If you’re really looking for a jab, I’d target a former (or current) flame of your shitty “friend” who fucked her behind your back.

(What? Did I just say that? Guess I’m more fired up today than I realized.) Even if you don’t take that last piece of probably terrible advice, moral of the story is DON’T, BANG, YOUR ASSHOLE OF AN EX. I hope this advice reached you in time. Over and out.

Q: So this summer my girlfriend and I are living in two separate places but we see each other on the weekends. What I want to know is how often should I actually pick up the bill for both of us cause it is killing my wallet at this point. When I come into town we basically spend the weekend together and I pick up all the tabs. It’s not like shes demands I pay for everything, I’m just afraid of being that douche who makes his girlfriend pay for everything. Is it acceptable for me to just tell her she’s gotta pay for her own damn salad every once in a while? And if so how often haha?

A: I get where you’re coming from here. Considering you’re a college student, you have no expendable income to speak of even for your own financial support, much less a second person. You’re clearly still on your parents dime and frankly, I doubt they appreciate taking on this additional child just because you’re dating her at the moment.

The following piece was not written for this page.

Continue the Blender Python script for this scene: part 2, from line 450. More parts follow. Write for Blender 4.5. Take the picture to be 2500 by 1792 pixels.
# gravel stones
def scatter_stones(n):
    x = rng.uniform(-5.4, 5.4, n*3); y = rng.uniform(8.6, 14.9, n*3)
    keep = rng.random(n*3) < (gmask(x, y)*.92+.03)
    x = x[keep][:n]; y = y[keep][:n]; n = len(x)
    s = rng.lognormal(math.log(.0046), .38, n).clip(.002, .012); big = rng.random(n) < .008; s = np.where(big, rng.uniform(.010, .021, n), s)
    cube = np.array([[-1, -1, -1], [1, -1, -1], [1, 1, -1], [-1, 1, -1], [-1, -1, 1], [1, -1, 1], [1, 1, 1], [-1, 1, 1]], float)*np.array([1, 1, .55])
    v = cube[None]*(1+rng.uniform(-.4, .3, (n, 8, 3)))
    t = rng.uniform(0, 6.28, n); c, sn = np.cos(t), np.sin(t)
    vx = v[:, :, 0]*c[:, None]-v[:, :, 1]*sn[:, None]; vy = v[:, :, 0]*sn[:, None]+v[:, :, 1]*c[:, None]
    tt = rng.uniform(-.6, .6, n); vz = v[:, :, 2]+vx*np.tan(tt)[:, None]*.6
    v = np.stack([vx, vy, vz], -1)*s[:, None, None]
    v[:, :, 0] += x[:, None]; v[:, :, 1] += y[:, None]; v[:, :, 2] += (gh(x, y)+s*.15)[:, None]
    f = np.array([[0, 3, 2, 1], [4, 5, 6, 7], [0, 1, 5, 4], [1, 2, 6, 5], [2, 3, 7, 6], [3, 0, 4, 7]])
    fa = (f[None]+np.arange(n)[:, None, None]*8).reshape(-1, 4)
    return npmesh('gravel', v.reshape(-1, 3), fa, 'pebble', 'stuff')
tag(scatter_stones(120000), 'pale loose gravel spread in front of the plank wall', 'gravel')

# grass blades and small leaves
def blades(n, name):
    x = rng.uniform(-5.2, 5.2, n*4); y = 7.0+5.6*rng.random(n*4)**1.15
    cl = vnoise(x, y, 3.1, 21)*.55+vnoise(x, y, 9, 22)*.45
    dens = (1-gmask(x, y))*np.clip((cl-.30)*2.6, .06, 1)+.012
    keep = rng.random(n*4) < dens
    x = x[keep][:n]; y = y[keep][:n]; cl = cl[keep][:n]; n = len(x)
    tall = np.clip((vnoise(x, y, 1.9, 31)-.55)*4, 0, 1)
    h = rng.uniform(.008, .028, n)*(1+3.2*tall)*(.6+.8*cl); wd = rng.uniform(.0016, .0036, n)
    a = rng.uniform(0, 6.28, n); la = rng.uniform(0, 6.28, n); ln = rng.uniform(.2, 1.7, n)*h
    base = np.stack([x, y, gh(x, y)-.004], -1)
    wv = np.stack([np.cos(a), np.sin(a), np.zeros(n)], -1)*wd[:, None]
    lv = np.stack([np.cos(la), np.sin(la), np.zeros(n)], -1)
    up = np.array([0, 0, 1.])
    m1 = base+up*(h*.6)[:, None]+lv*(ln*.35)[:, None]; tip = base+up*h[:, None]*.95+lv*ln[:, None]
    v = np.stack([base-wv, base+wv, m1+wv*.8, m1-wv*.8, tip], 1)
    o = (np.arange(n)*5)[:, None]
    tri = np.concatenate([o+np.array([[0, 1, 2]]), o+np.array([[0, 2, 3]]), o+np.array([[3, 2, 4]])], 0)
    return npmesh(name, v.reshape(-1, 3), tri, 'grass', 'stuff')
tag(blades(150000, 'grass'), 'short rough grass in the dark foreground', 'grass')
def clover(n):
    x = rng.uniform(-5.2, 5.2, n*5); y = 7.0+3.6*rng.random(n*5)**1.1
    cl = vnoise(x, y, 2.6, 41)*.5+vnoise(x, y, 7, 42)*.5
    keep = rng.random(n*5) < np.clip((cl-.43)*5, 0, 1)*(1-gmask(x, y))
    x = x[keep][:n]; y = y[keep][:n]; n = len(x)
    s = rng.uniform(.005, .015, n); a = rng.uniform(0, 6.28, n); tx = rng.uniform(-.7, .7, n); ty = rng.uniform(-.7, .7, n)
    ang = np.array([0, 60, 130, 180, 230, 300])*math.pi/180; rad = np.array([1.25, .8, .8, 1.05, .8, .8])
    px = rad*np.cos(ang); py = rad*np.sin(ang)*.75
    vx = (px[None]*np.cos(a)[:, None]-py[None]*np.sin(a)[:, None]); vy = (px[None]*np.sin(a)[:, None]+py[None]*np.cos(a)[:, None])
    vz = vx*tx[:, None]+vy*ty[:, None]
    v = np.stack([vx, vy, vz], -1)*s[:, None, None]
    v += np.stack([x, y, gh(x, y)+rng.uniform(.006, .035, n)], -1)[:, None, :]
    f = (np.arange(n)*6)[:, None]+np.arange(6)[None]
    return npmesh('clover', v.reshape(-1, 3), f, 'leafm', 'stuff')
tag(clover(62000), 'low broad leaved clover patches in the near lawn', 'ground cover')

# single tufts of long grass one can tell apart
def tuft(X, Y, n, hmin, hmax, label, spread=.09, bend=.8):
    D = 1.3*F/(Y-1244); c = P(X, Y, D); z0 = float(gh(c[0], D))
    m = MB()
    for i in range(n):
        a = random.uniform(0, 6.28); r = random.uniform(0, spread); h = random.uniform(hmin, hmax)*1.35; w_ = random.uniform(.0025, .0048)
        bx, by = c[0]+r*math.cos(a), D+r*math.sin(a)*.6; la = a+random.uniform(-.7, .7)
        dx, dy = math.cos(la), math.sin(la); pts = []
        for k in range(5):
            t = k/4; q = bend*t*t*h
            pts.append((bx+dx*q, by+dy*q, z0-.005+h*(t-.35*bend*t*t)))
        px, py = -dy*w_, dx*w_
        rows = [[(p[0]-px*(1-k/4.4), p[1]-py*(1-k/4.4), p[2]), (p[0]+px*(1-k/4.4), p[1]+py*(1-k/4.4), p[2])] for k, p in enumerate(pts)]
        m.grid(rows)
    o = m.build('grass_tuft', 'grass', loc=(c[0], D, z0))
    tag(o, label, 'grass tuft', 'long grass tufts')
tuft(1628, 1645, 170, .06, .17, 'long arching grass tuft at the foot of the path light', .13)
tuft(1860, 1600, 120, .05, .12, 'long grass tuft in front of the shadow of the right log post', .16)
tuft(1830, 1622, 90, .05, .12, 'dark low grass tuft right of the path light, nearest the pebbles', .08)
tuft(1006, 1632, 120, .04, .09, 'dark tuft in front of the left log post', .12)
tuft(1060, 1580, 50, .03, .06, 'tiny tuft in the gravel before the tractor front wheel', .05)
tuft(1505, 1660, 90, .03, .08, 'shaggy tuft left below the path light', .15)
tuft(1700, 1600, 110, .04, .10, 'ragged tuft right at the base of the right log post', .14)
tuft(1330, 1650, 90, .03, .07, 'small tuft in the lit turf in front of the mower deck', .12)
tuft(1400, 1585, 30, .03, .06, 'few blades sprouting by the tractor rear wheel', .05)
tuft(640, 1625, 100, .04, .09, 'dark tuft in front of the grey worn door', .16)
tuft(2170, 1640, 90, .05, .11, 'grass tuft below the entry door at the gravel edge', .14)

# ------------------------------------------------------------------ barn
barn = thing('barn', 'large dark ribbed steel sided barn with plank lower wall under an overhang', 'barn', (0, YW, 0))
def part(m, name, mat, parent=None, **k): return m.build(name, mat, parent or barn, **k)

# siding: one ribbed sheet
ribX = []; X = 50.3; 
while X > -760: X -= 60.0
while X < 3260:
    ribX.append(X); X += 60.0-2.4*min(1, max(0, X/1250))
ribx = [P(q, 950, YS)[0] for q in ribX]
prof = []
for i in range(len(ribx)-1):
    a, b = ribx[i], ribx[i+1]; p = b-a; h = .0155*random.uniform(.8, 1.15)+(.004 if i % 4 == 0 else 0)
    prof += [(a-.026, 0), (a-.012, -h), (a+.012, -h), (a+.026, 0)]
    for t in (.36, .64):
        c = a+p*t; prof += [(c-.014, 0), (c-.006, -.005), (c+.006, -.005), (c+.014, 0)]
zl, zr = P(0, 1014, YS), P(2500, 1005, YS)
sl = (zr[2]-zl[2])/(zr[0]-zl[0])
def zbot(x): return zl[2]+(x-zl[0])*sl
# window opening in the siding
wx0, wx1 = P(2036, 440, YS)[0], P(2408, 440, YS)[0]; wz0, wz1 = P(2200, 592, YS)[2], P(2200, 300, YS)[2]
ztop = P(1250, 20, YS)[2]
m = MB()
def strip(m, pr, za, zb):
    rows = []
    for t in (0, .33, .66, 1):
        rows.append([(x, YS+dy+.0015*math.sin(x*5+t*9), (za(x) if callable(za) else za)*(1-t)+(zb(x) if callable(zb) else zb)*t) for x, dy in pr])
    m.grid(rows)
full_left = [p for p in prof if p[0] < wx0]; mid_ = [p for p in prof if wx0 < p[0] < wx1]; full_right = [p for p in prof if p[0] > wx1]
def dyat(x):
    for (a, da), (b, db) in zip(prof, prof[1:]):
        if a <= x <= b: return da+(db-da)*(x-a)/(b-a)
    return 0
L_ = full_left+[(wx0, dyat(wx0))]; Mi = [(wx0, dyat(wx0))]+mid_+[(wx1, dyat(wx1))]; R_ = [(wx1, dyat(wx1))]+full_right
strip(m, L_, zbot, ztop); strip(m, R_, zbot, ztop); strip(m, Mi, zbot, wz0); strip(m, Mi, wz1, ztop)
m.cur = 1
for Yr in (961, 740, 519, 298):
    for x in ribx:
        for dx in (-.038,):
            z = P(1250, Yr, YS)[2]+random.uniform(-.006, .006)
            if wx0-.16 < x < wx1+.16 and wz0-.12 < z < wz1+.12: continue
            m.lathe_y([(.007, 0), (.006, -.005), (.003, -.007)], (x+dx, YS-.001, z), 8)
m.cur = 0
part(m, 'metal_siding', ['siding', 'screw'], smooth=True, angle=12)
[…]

But in order to rectify this you’ve got to craft your words more carefully.

“Demanding she pay for something every once in a while”…will not get you very far. In fact, it will probably get you…dumped. So rather than demanding , or just automatically whipping your wallet out every time a bill hits the table, drop a couple subtle hints.
After a glance in your wallet, a “Shit–I don’t think I have enough cash on me” should trigger an alarm for her to offer to pitch in.
If she doesn’t bite, there’s absolutely nothing wrong with casually asking if she wants to split the check. Sure it might feel a little awkward, and you don’t have to do it every single time; but in reality, there’s literally nothing wrong about that. Being chivalrous or manly is not reliant upon how many times you foot the bill–and she knows that just as well as you do.

Unless she has reason to believe you’re pulling in six figures while studying for finals, she has no grounds to protest. And if she does, then maybe she isn’t there for the right reasons. Take it for a test drive. If it comes down to it, a PB&J dinner may have to be the next step.